Pero légamos, silicornia y aves limícolas desaparecieron o están en trance de desaparecer de ese estanque temporal mediterráneo, que de vez en cuando inundaban las aportaciones torrenciales del pedregoso y seco río Chinchilla. El cemento vertical de las torres de apartamentos, el negocio, la especulación y el desarrollo no sostenible lo acosaron por el norte y por el sur. La bondad del clima y las playas atrajeron al personal, y convirtieron la apacible Orpesa de hace cuarenta años en un clásico municipio turístico donde las ganancias corren paralelas al desarrollismo sin freno, y el desarrollismo sin freno paralelo a una galimatías político municipal que necesita para desentrañarlo a los mejores sociólogos de las más prestigiosas universidades norteamericanas: grupos independientes que tienen por ideología la cinta métrica y la hormigonera; partidos mayoritarios, que aquí son minoritarios, y que acuerdan o desacuerdan en extraños cambalaches que denominan pactos de gobierno municipal; e íntereses y más intereses sin fin que convirtieron la apacible estampa de una Orpesa donde cuadrillas de mujeres laboriosas limpiaban la excelente uva moscatel para su comercialización, en un territorio urbano émulo del nada ejemplar urbanismo de Benidorm. Con prisas y sin pausas, los valencianos nos vamos quedando sin litoral, como el castellano que talaba los árboles se quedaba sin los limos de su tierra.
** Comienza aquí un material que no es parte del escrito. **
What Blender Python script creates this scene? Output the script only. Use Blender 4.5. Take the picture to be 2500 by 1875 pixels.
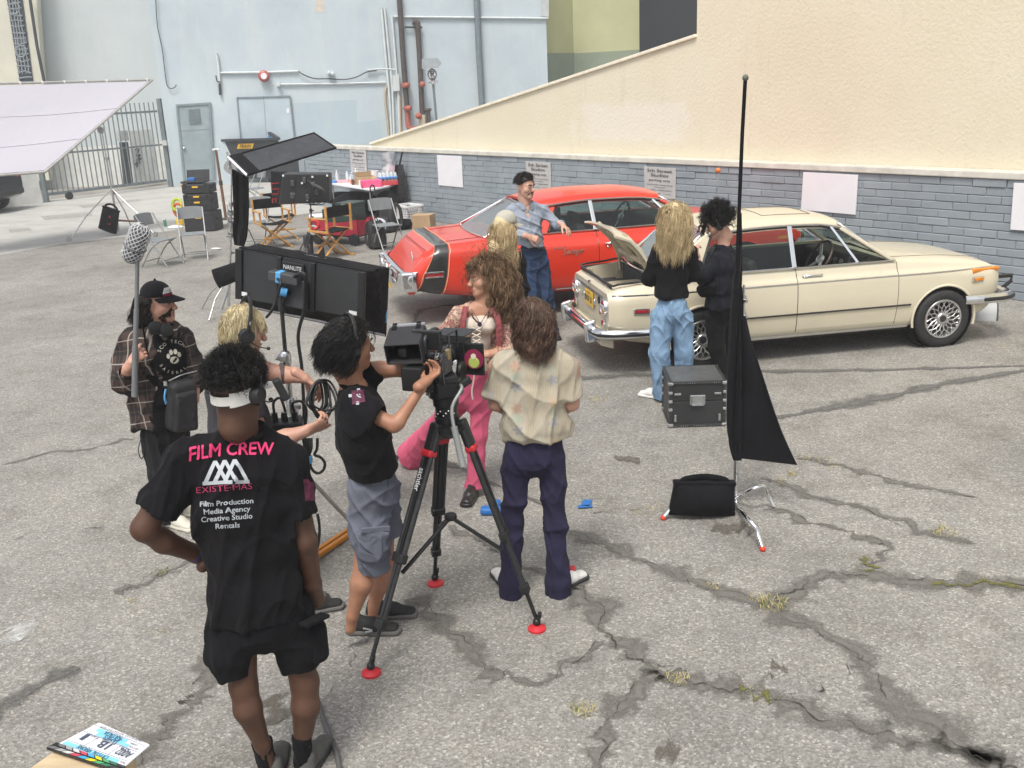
import bpy, bmesh, math, random, numpy as np
from mathutils import Vector, Matrix, Quaternion
from mathutils.bvhtree import BVHTree
import openvdb
for o in list(bpy.data.objects): bpy.data.objects.remove(o)
SC=bpy.context.scene; COL=SC.collection
PI=math.pi; R=math.radians
random.seed(7); rng=np.random.default_rng(7)
# ---------------- camera, world, sun, exposure
FPX,PITCH,ROLL,CH=2400.,.297,-.043,2.741
_c,_s=math.cos(PITCH),math.sin(PITCH); _cr,_sr=math.cos(ROLL),math.sin(ROLL)
FW=np.array([0,_c,-_s]); _up=np.array([0,_s,_c]); _rt=np.array([1.,0,0])
RT=_cr*_rt+_sr*_up; UP=-_sr*_rt+_cr*_up; EYE=np.array([0,0,CH])
cam=bpy.data.cameras.new('camera'); co=bpy.data.objects.new('camera',cam); COL.objects.link(co)
co.matrix_world=Matrix(((RT[0],UP[0],-FW[0],0),(RT[1],UP[1],-FW[1],0),(RT[2],UP[2],-FW[2],CH),(0,0,0,1)))
cam.sensor_width=36; cam.lens=FPX/2500*36; cam.clip_start=.05; cam.clip_end=500
SC.camera=co
w=bpy.data.worlds.new('World'); SC.world=w; w.use_nodes=True
nt=w.node_tree; bg=nt.nodes['Background']; sk=nt.nodes.new('ShaderNodeTexSky'); sk.sky_type='NISHITA'; sk.sun_disc=False
SUN_EL,SUN_AZ=R(62),R(200)
sk.sun_elevation=SUN_EL; sk.sun_rotation=SUN_AZ; sk.air_density=1.0; sk.dust_density=4.0; sk.ozone_density=1.0
hs=nt.nodes.new('ShaderNodeHueSaturation'); hs.inputs['Saturation'].default_value=.28
nt.links.new(sk.outputs[0],hs.inputs['Color']); nt.links.new(hs.outputs[0],bg.inputs[0]); bg.inputs[1].default_value=.115
sl=bpy.data.lights.new('sun','SUN'); sl.energy=1.5; sl.angle=R(16); sl.color=(1,.95,.87)
so=bpy.data.objects.new('sun',sl); COL.objects.link(so)
sd=Vector((math.sin(SUN_AZ)*math.cos(SUN_EL),math.cos(SUN_AZ)*math.cos(SUN_EL),math.sin(SUN_EL)))
so.rotation_euler=sd.to_track_quat('Z','Y').to_euler(); so.location=(0,0,30)
SC.view_settings.view_transform='Standard'; SC.view_settings.look='None'; SC.view_settings.gamma=1; SC.view_settings.use_curve_mapping=False
SC.view_settings.exposure=.74
SC.render.engine='CYCLES'; SC.cycles.max_bounces=8; SC.cycles.transparent_max_bounces=12; SC.cycles.caustics_reflective=False; SC.cycles.caustics_refractive=False
# ---------------- measuring: photo pixels (2500 x 1875) to places
def ray(x,y): return (x-1250)/FPX*RT-(y-937.5)/FPX*UP+FW
def G(x,y,z=0.):
    d=ray(x,y); t=(z-CH)/d[2]; return EYE+t*d
class Pl:
    """upright plane through ground point g; hit(x,y,off): where a pixel's ray meets it, pushed off metres back"""
    def __init__(s,g,n=None):
        s.g=np.array(g,float)
        if n is None: n=np.array([g[0],g[1],0.])
        n=np.array(n,float); s.n=n/np.linalg.norm(n)
    def __call__(s,x,y,off=0.):
        d=ray(x,y); t=((s.g+s.n*off-EYE)@s.n)/(d@s.n); return EYE+t*d
def V3(*a): return np.array(a,float)
def nrm(v):
    v=np.array(v,float); return v/max(1e-9,np.linalg.norm(v))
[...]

Y en ese proceso siempre aparecen quienes sienten un apego a la tierra y al entorno de todos; quien con entereza indica que ese es un trayecto a la nada: el lunes nos enteramos de que el Gecen, Grupo para el Estudio y Conservación de los Espacios Naturales solicita la actuación de un juez para que se detengan las obras y el cemento que se adentran en el humedal de Oropesa porque el daño medioambiental es irreparable; el jueves sabemos que el juez paraliza esas obras porque ve indicios irregulares que atentan contra los recursos naturales y la ordenación del territorio; el viernes oímos que las obras las financia la Conselleria de Obras Públicas de la Generalitat en un 80%, casi cuatro millones y medio de euros fuertes y revalorizados; y el sábado vemos al omnipresente Carlos Fabra decirle al juez que le exija un aval a los del Gecen para garantizar los perjuicios que pueda producir la paralización. Una desfachatez más en el proceso de desaparición de nuestros humedales: ni el estanque temporal en la desembocadura del Chinchilla, ni las aves ni las aves limícolas tienen ese aval.